We can and we must hold our politicians to a standard. We must not let a politician who so willfully and casually lies about something this mundane and fundamentally inconsequential into the job. If Christy Clark is willing to flat out lie to Canadians about a Conservative membership we already knew she took out, why on earth should anybody ever take her seriously when the stakes actually matter?
At some point it’s on us to restore the standards we want to see. Christy Clark cannot lead the Liberal Party after her stunning abdication of truth and integrity, and every Liberal who claims to want a better, more honest politics has a moral obligation to back any other candidate than Clark.

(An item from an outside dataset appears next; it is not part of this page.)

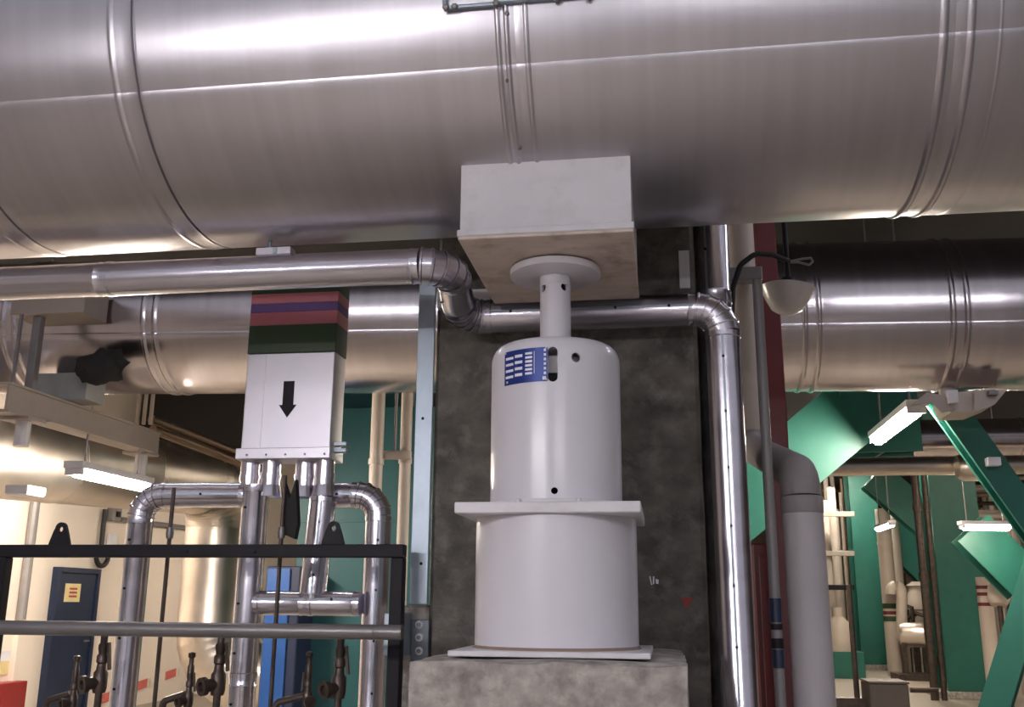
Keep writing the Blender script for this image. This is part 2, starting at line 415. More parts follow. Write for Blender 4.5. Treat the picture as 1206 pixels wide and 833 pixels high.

I said this on Twitter/X and I'll say it here: I didn't care that Clark was a Liberal, than a Conservative, than a Liberal again. If she had truly misspoken, I'm also willing to forgive.
What's hard to reconcile is the overlapping inconsistencies of these stories. It was easy to side step. When just heard this, as a political communications consultant, I had several better lines pop into my head almost immediately.
What also worries me, aside from Clark's response, is why wasn't she prepped for this question? Her campaign team had to know this was coming? That they couldn't cobble together a better story is really troubling.